Helping ELLs’ Parents Realize Dreams

Plenty of parents have little more than a 6th-grade education, and more than 90 percent of families at her school live in poverty. She’s visited students and found them living with eight or nine other people in a 500-square-foot apartment.

“No wonder reading is not the priority,” she said.

That’s why she opens the library doors, hosts Monday morning coffees, and leads the Madre a Madre sessions, where she honors parents as Las Joyas de Washington, the Jewels of Washington. Regular participants have bejeweled crowns on display on a prominently placed library bulletin board. Parents can earn sapphires, rubies, and other gemstones for volunteering on campus in a host of ways, including reading to children.

Arias Evans understands that parents in her community may need access to health care, food pantries, and other supplemental services, but she also wants them to give back when and where they can. For some, it’s a weekend campus cleanup. For others, it’s founding an after-school reading program, like Juanita Escamilla did.

As a child, Escamilla wanted to work as a teacher. Though her dreams to do that were dashed, she has helped to build the capacity for future educators in her community, Escamilla said through a translator.

“Even if families don’t have the education we do, there are gifts that they can bring,” said Durand, the Wheelock College professor.

The school’s most earnest volunteers, such as PTA President Adriana Leon, rack up more than 300 service hours per school year.
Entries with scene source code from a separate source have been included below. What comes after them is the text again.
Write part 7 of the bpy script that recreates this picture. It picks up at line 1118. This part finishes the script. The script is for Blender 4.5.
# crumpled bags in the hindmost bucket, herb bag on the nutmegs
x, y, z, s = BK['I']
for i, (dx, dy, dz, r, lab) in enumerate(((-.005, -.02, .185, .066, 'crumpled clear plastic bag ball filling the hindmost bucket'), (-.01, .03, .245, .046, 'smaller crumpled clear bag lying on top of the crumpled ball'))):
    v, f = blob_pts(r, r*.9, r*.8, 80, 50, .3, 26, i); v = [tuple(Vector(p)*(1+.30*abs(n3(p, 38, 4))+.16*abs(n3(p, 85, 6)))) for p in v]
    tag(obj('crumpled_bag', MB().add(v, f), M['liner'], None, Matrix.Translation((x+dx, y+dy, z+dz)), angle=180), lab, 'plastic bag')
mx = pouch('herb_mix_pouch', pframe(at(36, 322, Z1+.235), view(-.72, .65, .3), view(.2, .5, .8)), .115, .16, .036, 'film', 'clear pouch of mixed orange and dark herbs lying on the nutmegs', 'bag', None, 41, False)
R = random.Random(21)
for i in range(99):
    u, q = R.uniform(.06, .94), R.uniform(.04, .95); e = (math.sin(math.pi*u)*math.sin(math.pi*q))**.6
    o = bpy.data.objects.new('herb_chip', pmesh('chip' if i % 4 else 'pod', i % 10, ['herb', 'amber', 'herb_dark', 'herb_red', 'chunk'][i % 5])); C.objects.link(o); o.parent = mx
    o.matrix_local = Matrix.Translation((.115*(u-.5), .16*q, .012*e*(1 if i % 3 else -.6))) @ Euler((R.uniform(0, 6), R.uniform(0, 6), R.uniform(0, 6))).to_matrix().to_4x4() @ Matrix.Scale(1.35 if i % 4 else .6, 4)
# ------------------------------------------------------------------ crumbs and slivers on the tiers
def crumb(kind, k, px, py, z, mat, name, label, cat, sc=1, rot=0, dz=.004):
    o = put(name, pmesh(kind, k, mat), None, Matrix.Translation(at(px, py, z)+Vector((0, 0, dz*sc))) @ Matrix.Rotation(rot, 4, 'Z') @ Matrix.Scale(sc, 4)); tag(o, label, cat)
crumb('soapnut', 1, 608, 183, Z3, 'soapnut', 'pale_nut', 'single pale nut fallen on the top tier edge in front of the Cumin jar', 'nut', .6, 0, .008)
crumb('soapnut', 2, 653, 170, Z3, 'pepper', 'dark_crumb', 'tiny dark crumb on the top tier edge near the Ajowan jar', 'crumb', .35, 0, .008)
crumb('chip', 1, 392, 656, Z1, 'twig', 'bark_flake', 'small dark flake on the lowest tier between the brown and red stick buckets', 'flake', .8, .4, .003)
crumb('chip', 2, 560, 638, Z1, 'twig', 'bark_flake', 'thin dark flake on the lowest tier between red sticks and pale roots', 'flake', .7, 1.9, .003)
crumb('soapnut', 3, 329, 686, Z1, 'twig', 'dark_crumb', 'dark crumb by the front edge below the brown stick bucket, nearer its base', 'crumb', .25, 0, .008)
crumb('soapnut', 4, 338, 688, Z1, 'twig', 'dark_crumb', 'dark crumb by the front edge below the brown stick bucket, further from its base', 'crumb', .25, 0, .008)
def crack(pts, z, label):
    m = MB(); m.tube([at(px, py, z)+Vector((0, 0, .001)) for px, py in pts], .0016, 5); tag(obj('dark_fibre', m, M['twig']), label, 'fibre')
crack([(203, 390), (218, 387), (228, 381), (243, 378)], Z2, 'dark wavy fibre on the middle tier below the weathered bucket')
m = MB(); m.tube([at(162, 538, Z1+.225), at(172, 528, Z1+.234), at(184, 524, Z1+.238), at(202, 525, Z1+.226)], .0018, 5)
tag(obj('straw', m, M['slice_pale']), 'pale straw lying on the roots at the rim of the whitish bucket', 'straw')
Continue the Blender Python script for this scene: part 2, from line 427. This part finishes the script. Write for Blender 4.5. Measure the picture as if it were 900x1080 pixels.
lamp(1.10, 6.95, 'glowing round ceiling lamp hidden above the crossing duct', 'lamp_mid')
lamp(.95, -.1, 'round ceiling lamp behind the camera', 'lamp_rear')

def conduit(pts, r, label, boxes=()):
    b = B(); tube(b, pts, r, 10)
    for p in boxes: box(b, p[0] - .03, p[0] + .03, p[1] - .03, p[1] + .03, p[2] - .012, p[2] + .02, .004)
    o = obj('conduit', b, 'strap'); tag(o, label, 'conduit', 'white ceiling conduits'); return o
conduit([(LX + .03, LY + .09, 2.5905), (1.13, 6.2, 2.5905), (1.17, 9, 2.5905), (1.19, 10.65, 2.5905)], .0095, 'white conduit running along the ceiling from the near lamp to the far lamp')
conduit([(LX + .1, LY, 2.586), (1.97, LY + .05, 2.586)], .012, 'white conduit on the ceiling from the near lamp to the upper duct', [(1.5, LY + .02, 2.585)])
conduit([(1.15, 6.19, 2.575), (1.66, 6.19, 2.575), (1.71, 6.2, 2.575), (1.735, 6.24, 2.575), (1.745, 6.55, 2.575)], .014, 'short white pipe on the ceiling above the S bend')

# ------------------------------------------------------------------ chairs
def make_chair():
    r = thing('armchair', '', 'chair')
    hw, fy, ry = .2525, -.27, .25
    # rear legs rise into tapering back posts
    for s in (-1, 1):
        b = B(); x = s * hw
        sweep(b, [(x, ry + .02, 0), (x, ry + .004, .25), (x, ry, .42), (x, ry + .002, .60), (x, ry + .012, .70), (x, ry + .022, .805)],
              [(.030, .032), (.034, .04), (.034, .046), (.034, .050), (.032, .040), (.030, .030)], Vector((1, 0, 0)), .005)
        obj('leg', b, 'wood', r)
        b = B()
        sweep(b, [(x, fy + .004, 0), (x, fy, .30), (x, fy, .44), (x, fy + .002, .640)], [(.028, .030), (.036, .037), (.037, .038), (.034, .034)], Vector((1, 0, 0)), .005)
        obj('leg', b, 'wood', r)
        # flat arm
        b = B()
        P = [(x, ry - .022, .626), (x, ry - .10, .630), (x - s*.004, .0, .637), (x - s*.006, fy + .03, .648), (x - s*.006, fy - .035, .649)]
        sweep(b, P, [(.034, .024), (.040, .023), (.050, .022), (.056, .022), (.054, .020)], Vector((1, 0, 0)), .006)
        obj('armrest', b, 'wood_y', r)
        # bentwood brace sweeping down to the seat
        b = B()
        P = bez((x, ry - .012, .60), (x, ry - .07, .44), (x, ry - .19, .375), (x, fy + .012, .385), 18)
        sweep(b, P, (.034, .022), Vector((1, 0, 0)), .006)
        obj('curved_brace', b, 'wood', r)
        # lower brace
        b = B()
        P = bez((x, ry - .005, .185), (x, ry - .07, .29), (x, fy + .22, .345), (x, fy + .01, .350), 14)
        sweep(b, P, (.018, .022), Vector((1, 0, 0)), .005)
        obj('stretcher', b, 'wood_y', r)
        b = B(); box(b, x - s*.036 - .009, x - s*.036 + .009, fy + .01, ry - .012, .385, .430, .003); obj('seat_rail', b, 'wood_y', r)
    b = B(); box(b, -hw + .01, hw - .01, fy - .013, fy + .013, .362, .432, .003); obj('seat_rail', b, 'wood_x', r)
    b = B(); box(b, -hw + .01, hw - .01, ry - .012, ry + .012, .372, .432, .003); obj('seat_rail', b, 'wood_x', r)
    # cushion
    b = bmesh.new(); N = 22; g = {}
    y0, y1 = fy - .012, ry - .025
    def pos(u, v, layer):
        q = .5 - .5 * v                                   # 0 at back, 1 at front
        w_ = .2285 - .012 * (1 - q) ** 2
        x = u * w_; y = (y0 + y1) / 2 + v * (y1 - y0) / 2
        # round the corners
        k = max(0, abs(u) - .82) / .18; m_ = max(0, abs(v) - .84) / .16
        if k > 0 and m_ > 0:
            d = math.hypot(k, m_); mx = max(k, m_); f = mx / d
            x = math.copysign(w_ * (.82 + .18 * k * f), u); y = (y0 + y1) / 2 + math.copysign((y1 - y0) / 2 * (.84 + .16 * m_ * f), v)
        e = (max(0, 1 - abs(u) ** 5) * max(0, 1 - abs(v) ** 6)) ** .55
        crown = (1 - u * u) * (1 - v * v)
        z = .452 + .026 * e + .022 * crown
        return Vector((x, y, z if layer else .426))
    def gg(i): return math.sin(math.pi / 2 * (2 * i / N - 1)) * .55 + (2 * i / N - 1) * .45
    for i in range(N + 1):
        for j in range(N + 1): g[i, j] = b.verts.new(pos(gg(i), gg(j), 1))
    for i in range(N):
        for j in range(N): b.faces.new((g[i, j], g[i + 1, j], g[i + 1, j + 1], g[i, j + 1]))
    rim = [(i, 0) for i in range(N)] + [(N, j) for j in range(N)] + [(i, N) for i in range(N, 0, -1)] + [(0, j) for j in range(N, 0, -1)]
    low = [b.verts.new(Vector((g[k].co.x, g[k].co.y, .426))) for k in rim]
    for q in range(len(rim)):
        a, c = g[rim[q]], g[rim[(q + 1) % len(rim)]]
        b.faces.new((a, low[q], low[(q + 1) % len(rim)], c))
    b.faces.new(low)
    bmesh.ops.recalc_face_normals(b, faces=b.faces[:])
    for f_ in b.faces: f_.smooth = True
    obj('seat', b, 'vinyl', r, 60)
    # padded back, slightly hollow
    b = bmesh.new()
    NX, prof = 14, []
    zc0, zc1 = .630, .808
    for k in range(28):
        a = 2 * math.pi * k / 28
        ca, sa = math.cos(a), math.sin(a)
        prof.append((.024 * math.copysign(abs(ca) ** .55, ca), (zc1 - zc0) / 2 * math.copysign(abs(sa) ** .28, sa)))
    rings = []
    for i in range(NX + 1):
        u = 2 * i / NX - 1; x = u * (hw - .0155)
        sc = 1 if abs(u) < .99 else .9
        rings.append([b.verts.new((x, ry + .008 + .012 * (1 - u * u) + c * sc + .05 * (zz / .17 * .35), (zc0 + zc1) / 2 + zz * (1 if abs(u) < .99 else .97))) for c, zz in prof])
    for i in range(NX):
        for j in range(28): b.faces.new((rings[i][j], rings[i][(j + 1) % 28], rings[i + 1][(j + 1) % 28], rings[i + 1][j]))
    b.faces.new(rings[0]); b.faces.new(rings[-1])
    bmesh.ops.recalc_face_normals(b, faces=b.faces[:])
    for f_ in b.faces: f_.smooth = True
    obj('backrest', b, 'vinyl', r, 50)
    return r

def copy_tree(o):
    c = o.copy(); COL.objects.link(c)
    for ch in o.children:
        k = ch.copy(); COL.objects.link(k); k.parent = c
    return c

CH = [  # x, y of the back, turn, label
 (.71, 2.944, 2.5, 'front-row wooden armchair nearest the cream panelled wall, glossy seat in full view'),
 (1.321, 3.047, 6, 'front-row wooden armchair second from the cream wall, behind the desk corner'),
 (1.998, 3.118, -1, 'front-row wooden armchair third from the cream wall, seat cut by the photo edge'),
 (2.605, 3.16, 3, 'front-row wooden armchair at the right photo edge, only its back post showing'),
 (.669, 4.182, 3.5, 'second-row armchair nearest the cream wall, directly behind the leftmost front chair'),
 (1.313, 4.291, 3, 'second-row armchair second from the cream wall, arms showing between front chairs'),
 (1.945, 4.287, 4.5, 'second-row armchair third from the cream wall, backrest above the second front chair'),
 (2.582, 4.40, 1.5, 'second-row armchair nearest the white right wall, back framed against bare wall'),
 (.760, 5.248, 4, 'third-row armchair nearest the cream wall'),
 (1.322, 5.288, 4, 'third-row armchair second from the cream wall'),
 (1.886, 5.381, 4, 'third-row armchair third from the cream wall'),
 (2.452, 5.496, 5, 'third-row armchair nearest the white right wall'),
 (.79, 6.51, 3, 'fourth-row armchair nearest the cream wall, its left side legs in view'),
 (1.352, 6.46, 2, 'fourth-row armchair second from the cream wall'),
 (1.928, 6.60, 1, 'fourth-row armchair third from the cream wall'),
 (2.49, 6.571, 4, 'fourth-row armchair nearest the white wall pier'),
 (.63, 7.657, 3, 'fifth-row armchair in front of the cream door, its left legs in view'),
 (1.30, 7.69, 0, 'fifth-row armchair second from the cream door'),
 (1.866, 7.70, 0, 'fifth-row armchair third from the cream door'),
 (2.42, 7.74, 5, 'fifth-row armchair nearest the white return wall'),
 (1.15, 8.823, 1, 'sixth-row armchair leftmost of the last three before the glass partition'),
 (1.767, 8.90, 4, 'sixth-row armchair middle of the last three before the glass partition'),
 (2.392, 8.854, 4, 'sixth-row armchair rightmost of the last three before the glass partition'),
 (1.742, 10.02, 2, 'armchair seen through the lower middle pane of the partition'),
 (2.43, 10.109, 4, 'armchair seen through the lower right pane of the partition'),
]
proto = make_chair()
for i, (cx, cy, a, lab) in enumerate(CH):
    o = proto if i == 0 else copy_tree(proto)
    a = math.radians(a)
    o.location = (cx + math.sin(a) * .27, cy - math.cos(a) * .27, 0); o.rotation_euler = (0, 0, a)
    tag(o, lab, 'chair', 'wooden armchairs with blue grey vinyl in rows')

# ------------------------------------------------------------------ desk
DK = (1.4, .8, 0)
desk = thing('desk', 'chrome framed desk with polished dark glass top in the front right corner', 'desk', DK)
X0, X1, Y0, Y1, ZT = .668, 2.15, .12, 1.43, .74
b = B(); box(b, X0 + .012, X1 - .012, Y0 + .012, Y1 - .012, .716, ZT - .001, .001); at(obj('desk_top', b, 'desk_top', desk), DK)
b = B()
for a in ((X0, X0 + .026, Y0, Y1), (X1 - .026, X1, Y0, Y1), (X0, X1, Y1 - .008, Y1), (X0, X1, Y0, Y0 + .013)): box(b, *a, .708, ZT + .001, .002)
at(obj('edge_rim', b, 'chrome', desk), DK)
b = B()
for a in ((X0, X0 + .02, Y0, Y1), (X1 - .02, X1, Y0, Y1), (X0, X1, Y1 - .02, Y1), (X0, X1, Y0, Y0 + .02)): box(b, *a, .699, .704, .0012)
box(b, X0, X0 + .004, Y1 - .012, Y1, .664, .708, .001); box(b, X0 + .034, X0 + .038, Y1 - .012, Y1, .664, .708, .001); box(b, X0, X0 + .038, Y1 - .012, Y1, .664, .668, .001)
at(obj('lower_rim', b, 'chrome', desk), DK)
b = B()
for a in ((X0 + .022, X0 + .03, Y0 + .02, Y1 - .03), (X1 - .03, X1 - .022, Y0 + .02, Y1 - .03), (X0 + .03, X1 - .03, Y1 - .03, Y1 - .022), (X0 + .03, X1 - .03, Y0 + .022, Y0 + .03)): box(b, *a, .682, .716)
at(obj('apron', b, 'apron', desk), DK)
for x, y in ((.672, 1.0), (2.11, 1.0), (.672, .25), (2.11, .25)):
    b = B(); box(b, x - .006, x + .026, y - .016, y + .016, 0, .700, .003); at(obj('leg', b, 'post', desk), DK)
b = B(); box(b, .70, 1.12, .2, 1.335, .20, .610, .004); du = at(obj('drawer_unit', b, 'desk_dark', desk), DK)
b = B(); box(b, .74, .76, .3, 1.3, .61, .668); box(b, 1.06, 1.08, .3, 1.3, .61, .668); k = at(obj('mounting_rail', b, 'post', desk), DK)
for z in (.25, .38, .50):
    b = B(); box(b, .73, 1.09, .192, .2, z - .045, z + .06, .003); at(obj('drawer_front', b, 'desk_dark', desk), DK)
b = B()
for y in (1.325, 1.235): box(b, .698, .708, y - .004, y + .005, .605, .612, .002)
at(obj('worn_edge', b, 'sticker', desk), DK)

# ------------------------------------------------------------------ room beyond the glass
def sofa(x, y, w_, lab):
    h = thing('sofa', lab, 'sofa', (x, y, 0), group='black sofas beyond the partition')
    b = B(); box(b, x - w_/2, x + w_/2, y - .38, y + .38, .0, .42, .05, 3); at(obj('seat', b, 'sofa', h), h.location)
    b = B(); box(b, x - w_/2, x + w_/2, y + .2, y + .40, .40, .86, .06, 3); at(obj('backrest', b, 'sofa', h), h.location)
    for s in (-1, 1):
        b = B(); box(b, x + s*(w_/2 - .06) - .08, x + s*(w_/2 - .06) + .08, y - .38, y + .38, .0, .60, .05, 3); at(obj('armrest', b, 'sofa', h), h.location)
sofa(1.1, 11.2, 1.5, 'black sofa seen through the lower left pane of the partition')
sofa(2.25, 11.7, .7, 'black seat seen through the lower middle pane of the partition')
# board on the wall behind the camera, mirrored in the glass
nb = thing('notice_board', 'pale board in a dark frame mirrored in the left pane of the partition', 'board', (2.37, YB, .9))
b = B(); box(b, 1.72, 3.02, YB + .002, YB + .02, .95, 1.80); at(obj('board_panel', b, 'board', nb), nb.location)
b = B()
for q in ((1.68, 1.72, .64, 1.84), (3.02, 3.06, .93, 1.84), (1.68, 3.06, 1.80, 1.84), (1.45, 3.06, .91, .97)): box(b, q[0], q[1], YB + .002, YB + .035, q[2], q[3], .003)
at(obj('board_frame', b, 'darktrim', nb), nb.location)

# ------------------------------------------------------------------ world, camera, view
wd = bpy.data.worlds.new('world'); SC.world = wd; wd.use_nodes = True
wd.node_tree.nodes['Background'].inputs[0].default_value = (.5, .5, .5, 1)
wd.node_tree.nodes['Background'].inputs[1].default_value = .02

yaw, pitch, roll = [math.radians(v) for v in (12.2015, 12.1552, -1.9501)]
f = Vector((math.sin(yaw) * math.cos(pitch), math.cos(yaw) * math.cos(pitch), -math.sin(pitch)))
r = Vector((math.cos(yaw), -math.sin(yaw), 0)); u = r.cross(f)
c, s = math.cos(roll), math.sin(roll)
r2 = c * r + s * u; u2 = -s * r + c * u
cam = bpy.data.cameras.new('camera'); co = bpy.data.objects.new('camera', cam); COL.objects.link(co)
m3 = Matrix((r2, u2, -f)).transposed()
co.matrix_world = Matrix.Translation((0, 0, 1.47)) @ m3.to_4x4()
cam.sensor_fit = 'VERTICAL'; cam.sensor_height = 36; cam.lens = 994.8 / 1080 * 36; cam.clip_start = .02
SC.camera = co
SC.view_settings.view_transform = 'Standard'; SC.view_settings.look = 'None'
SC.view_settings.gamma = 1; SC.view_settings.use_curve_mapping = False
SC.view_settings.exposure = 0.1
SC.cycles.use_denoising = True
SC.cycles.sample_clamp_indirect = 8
The mother of two children at Washington and a teenager who came up through the school, Leon came to the United States in 1999 to learn English. Seventeen years later, she’s still tussling with the language. But she’s amazed by her 5-year-old’s growing grasp of English and his development in Spanish reading and writing.

“I did not realize my dreams to become fluent in two languages,” Leon said through a translator, “but my children will be.”